[SHORT EXERCISE] Reproduce the listing below exactly, minus its pictures.

[GIVEN INFORMATION]
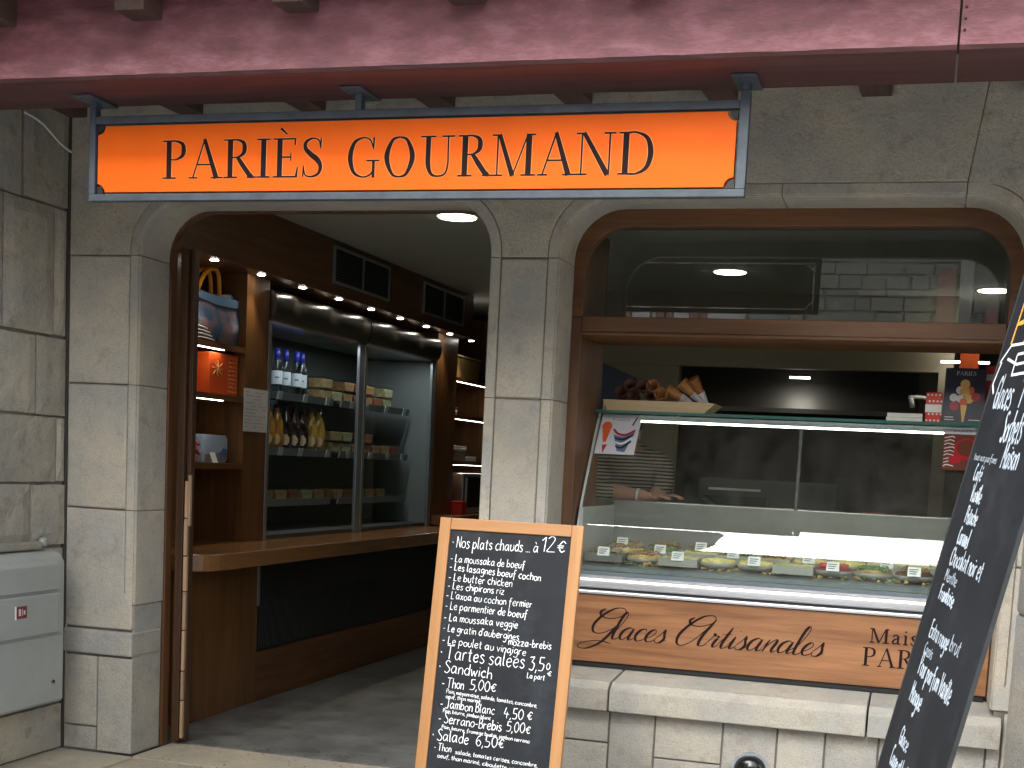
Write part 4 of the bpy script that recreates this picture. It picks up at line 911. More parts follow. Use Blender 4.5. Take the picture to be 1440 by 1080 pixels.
# wooden basket of wafer cones
bk = thing('wooden_tray', 'pale slatted wooden tray of wafer cones on the left of the case top', 'tray', (-1.30, .8, 1.883))
xa, xb = -1.575, -1.06
def slab(p0, p1, zlo, zhi, t=.006, out=(0,0), parent=bk, nm='side_board'):
    (ax, ay), (bx, by) = p0, p1; ox, oy = out
    MB().add([(ax, ay, zlo), (bx, by, zlo), (bx+ox, by+oy, zhi), (ax+ox*(1 if ox == 0 else 1), ay+oy, zhi)] +
             [(ax+t*(1 if ox else 0), ay+t*(1 if oy else 0), zlo), (bx+t*(1 if ox else 0), by+t*(1 if oy else 0), zlo), (bx+ox+t*(1 if ox else 0), by+oy+t*(1 if oy else 0), zhi), (ax+ox+t*(1 if ox else 0), ay+oy+t*(1 if oy else 0), zhi)],
             [(0,1,2,3), (4,7,6,5), (0,4,5,1), (1,5,6,2), (2,6,7,3), (3,7,4,0)]).build(nm, PALEW, parent)
MB().add([(-1.555,.69,1.884),(-1.075,.69,1.884),(-1.055,.675,1.938),(-1.575,.675,1.938),(-1.555,.697,1.884),(-1.075,.697,1.884),(-1.055,.682,1.938),(-1.575,.682,1.938)], [(0,1,2,3),(4,7,6,5),(0,4,5,1),(1,5,6,2),(2,6,7,3),(3,7,4,0)]).build('side_board', PALEW, bk)
MB().add([(-1.555,.93,1.884),(-1.075,.93,1.884),(-1.055,.945,1.938),(-1.575,.945,1.938),(-1.555,.937,1.884),(-1.075,.937,1.884),(-1.055,.952,1.938),(-1.575,.952,1.938)], [(0,1,2,3),(4,7,6,5),(0,4,5,1),(1,5,6,2),(2,6,7,3),(3,7,4,0)]).build('side_board', PALEW, bk)
MB().add([(-1.074,.69,1.884),(-1.074,.93,1.884),(-1.054,.945,1.938),(-1.054,.675,1.938),(-1.067,.69,1.884),(-1.067,.93,1.884),(-1.010,.945,1.934),(-1.010,.675,1.934)], [(0,1,2,3),(4,7,6,5),(0,4,5,1),(1,5,6,2),(2,6,7,3),(3,7,4,0)]).build('side_board', PALEW, bk)
box('side_board', PALEW, bk, -1.575, -1.568, .69, .93, 1.884, 1.938); box('base_board', PALEW, bk, -1.566, -1.078, .70, .928, 1.884, 1.890)
WAF = plain('wafer', (.35,.14,.04), .7, var=.4, scale=60, bump=.5); WAF2 = plain('chocolate_wafer', (.09,.03,.018), .6, var=.4, scale=60, bump=.5); WAF3 = plain('golden_wafer', (.55,.28,.09), .6, var=.3, scale=60, bump=.5)
def cone(x, z, ang, tilt, m, lab, L=.15, sleeve=False):
    t = thing('wafer_cone', lab, 'wafer cone', (x, .80, z), rot=(R(tilt), R(ang), 0), group='wafer cones in the wooden tray', local=True)
    MB().lathe([(.004, -L*.5), (.012, -L*.3), (.034, L*.5), (.029, L*.5), (.006, -L*.2)], (0,0,0), 14).build('wafer', m, t, smooth=True)
    if sleeve: MB().lathe([(.008, -L*.55), (.0135, -L*.32), (.024, L*.02), (.0225, L*.02)], (0,0,0), 14).build('paper_sleeve', PW, t, smooth=True)
spots = [(-1.50, 1.965, 12, WAF2), (-1.46, 2.0, 20, WAF2), (-1.43, 1.955, -8, WAF2), (-1.39, 1.998, 5, WAF2), (-1.35, 1.955, 18, WAF2), (-1.33, 2.0, -22, WAF), (-1.29, 1.96, -12, WAF)]
for i, (x, z, a, m) in enumerate(spots): cone(x, z, a, 75, m, '%s brown wafer cone from the left, lying in the wooden tray' % ['first', 'second', 'third', 'fourth', 'fifth', 'sixth', 'seventh'][i])
cone(-1.20, 1.965, -62, 10, WAF3, 'golden wafer cone lying lowest in a paper sleeve', .17, True)
cone(-1.14, 1.985, -48, 10, WAF3, 'golden wafer cone resting on top in a paper sleeve', .17, True)
cone(-1.105, 1.99, -30, 20, WAF, 'wafer cone standing steepest at the right of the tray', .17, True)

# ------------------------------------------------------------------ wall cabinet on the left of the room
PX = -4.2
cab = thing('wall_cabinet', 'dark wood wall cabinet with display niches and a downlight pelmet', 'cabinet', (-4.4, 3.3, 0))
FX = -4.05
v1 = (2.86, 3.86); v2 = (4.66, 5.64)
box('pelmet', WOODH, cab, FX-.03, FX, .42, 5.95, 2.705, 3.078)
box('pelmet_soffit', WOODH, cab, -4.75, FX-.031, .42, 5.95, 2.705, 2.725)
for i in range(9):
    y = 1.31+.606*i
    MB().lathe([(.004, 2.700), (.019, 2.700), (.026, 2.704), (.026, 2.7045)], (FX-.075, y, 0), 16).build('downlight', SPOTM, cab)
    ld = bpy.data.lights.new('downlight_lamp', 'SPOT'); ld.energy = 2.4; ld.spot_size = R(70); ld.spot_blend = .8; ld.shadow_soft_size = .03; ld.color = (1, .86, .62)
    lo = bpy.data.objects.new('downlight_lamp', ld); COL.objects.link(lo); lo.location = (FX-.075, y, 2.69)
# niche and posts
box('post', WOODI, cab, PX-.45, PX, 1.875, 2.19, 1.001, 2.704)
box('post', WOODI, cab, PX-.45, PX, .40, 1.08, 1.001, 2.704)
box('post', WOODI, cab, PX-.45, PX, 5.47, 6.01, 1.001, 2.704)
box('back_panel', WOODI, cab, PX-.47, PX-.45, 1.08, 1.875, 1.0, 2.704)
box('back_panel', WOODI, cab, PX-.47, PX-.45, 6.01, 7.6, 1.0, 3.0)
box('post', WOODI, cab, PX-.45, PX, 7.2, 7.6, 1.001, 3.0)
for za in (2.222, 1.912, 1.487):
    box('shelf', WOODH, cab, PX-.449, PX-.002, 1.082, 1.873, za-.018, za+.018)
for za in (2.202, 1.892): box('led_strip', LED, cab, PX-.03, PX-.012, 1.10, 1.62, za-.001, za+.0015)
for za in (2.34, 1.995, 1.57): box('shelf', WOODH, cab, PX-.449, PX-.002, 6.012, 7.198, za-.018, za+.018)
for za in (2.32, 1.975, 1.55): box('led_strip', LED, cab, PX-.018, PX-.003, 6.03, 7.1, za-.001, za+.001)
# vents on the pelmet
for (a, b) in (v1, v2):
    vt = box('vent_grille', BLACK, cab, FX+.001, FX+.004, a, b, 2.80, 3.02)
    for (y0, y1, z0, z1) in ((a-.02, b+.02, 3.02, 3.04), (a-.02, b+.02, 2.78, 2.80), (a-.02, a, 2.8005, 3.0195), (b, b+.02, 2.8005, 3.0195), ((a+b)/2-.012, (a+b)/2+.012, 2.8005, 3.0195)):
        box('grille_frame', ALU, vt, FX+.0005, FX+.014, y0, y1, z0, z1)
    for k in range(10):
        z = 2.815+.0205*k
        MB().prism([(FX+.004, z), (FX+.0125, z-.008), (FX+.0135, z-.007), (FX+.005, z+.001)], a+.001, b-.001, 'y').build('slat', DGREY, vt)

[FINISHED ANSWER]
Write part 4 of the bpy script that recreates this picture. It picks up at line 911. More parts follow. Use Blender 4.5. Take the picture to be 1440 by 1080 pixels.
# wooden basket of wafer cones
bk = thing('wooden_tray', 'pale slatted wooden tray of wafer cones on the left of the case top', 'tray', (-1.30, .8, 1.883))
xa, xb = -1.575, -1.06
def slab(p0, p1, zlo, zhi, t=.006, out=(0,0), parent=bk, nm='side_board'):
    (ax, ay), (bx, by) = p0, p1; ox, oy = out
    MB().add([(ax, ay, zlo), (bx, by, zlo), (bx+ox, by+oy, zhi), (ax+ox*(1 if ox == 0 else 1), ay+oy, zhi)] +
             [(ax+t*(1 if ox else 0), ay+t*(1 if oy else 0), zlo), (bx+t*(1 if ox else 0), by+t*(1 if oy else 0), zlo), (bx+ox+t*(1 if ox else 0), by+oy+t*(1 if oy else 0), zhi), (ax+ox+t*(1 if ox else 0), ay+oy+t*(1 if oy else 0), zhi)],
             [(0,1,2,3), (4,7,6,5), (0,4,5,1), (1,5,6,2), (2,6,7,3), (3,7,4,0)]).build(nm, PALEW, parent)
MB().add([(-1.555,.69,1.884),(-1.075,.69,1.884),(-1.055,.675,1.938),(-1.575,.675,1.938),(-1.555,.697,1.884),(-1.075,.697,1.884),(-1.055,.682,1.938),(-1.575,.682,1.938)], [(0,1,2,3),(4,7,6,5),(0,4,5,1),(1,5,6,2),(2,6,7,3),(3,7,4,0)]).build('side_board', PALEW, bk)
MB().add([(-1.555,.93,1.884),(-1.075,.93,1.884),(-1.055,.945,1.938),(-1.575,.945,1.938),(-1.555,.937,1.884),(-1.075,.937,1.884),(-1.055,.952,1.938),(-1.575,.952,1.938)], [(0,1,2,3),(4,7,6,5),(0,4,5,1),(1,5,6,2),(2,6,7,3),(3,7,4,0)]).build('side_board', PALEW, bk)
MB().add([(-1.074,.69,1.884),(-1.074,.93,1.884),(-1.054,.945,1.938),(-1.054,.675,1.938),(-1.067,.69,1.884),(-1.067,.93,1.884),(-1.010,.945,1.934),(-1.010,.675,1.934)], [(0,1,2,3),(4,7,6,5),(0,4,5,1),(1,5,6,2),(2,6,7,3),(3,7,4,0)]).build('side_board', PALEW, bk)
box('side_board', PALEW, bk, -1.575, -1.568, .69, .93, 1.884, 1.938); box('base_board', PALEW, bk, -1.566, -1.078, .70, .928, 1.884, 1.890)
WAF = plain('wafer', (.35,.14,.04), .7, var=.4, scale=60, bump=.5); WAF2 = plain('chocolate_wafer', (.09,.03,.018), .6, var=.4, scale=60, bump=.5); WAF3 = plain('golden_wafer', (.55,.28,.09), .6, var=.3, scale=60, bump=.5)
def cone(x, z, ang, tilt, m, lab, L=.15, sleeve=False):
    t = thing('wafer_cone', lab, 'wafer cone', (x, .80, z), rot=(R(tilt), R(ang), 0), group='wafer cones in the wooden tray', local=True)
    MB().lathe([(.004, -L*.5), (.012, -L*.3), (.034, L*.5), (.029, L*.5), (.006, -L*.2)], (0,0,0), 14).build('wafer', m, t, smooth=True)
    if sleeve: MB().lathe([(.008, -L*.55), (.0135, -L*.32), (.024, L*.02), (.0225, L*.02)], (0,0,0), 14).build('paper_sleeve', PW, t, smooth=True)
spots = [(-1.50, 1.965, 12, WAF2), (-1.46, 2.0, 20, WAF2), (-1.43, 1.955, -8, WAF2), (-1.39, 1.998, 5, WAF2), (-1.35, 1.955, 18, WAF2), (-1.33, 2.0, -22, WAF), (-1.29, 1.96, -12, WAF)]
for i, (x, z, a, m) in enumerate(spots): cone(x, z, a, 75, m, '%s brown wafer cone from the left, lying in the wooden tray' % ['first', 'second', 'third', 'fourth', 'fifth', 'sixth', 'seventh'][i])
cone(-1.20, 1.965, -62, 10, WAF3, 'golden wafer cone lying lowest in a paper sleeve', .17, True)
cone(-1.14, 1.985, -48, 10, WAF3, 'golden wafer cone resting on top in a paper sleeve', .17, True)
cone(-1.105, 1.99, -30, 20, WAF, 'wafer cone standing steepest at the right of the tray', .17, True)

# ------------------------------------------------------------------ wall cabinet on the left of the room
PX = -4.2
cab = thing('wall_cabinet', 'dark wood wall cabinet with display niches and a downlight pelmet', 'cabinet', (-4.4, 3.3, 0))
FX = -4.05
v1 = (2.86, 3.86); v2 = (4.66, 5.64)
box('pelmet', WOODH, cab, FX-.03, FX, .42, 5.95, 2.705, 3.078)
box('pelmet_soffit', WOODH, cab, -4.75, FX-.031, .42, 5.95, 2.705, 2.725)
for i in range(9):
    y = 1.31+.606*i
    MB().lathe([(.004, 2.700), (.019, 2.700), (.026, 2.704), (.026, 2.7045)], (FX-.075, y, 0), 16).build('downlight', SPOTM, cab)
    ld = bpy.data.lights.new('downlight_lamp', 'SPOT'); ld.energy = 2.4; ld.spot_size = R(70); ld.spot_blend = .8; ld.shadow_soft_size = .03; ld.color = (1, .86, .62)
    lo = bpy.data.objects.new('downlight_lamp', ld); COL.objects.link(lo); lo.location = (FX-.075, y, 2.69)
# niche and posts
box('post', WOODI, cab, PX-.45, PX, 1.875, 2.19, 1.001, 2.704)
box('post', WOODI, cab, PX-.45, PX, .40, 1.08, 1.001, 2.704)
box('post', WOODI, cab, PX-.45, PX, 5.47, 6.01, 1.001, 2.704)
box('back_panel', WOODI, cab, PX-.47, PX-.45, 1.08, 1.875, 1.0, 2.704)
box('back_panel', WOODI, cab, PX-.47, PX-.45, 6.01, 7.6, 1.0, 3.0)
box('post', WOODI, cab, PX-.45, PX, 7.2, 7.6, 1.001, 3.0)
for za in (2.222, 1.912, 1.487):
    box('shelf', WOODH, cab, PX-.449, PX-.002, 1.082, 1.873, za-.018, za+.018)
for za in (2.202, 1.892): box('led_strip', LED, cab, PX-.03, PX-.012, 1.10, 1.62, za-.001, za+.0015)
for za in (2.34, 1.995, 1.57): box('shelf', WOODH, cab, PX-.449, PX-.002, 6.012, 7.198, za-.018, za+.018)
for za in (2.32, 1.975, 1.55): box('led_strip', LED, cab, PX-.018, PX-.003, 6.03, 7.1, za-.001, za+.001)
# vents on the pelmet
for (a, b) in (v1, v2):
    vt = box('vent_grille', BLACK, cab, FX+.001, FX+.004, a, b, 2.80, 3.02)
    for (y0, y1, z0, z1) in ((a-.02, b+.02, 3.02, 3.04), (a-.02, b+.02, 2.78, 2.80), (a-.02, a, 2.8005, 3.0195), (b, b+.02, 2.8005, 3.0195), ((a+b)/2-.012, (a+b)/2+.012, 2.8005, 3.0195)):
        box('grille_frame', ALU, vt, FX+.0005, FX+.014, y0, y1, z0, z1)
    for k in range(10):
        z = 2.815+.0205*k
        MB().prism([(FX+.004, z), (FX+.0125, z-.008), (FX+.0135, z-.007), (FX+.005, z+.001)], a+.001, b-.001, 'y').build('slat', DGREY, vt)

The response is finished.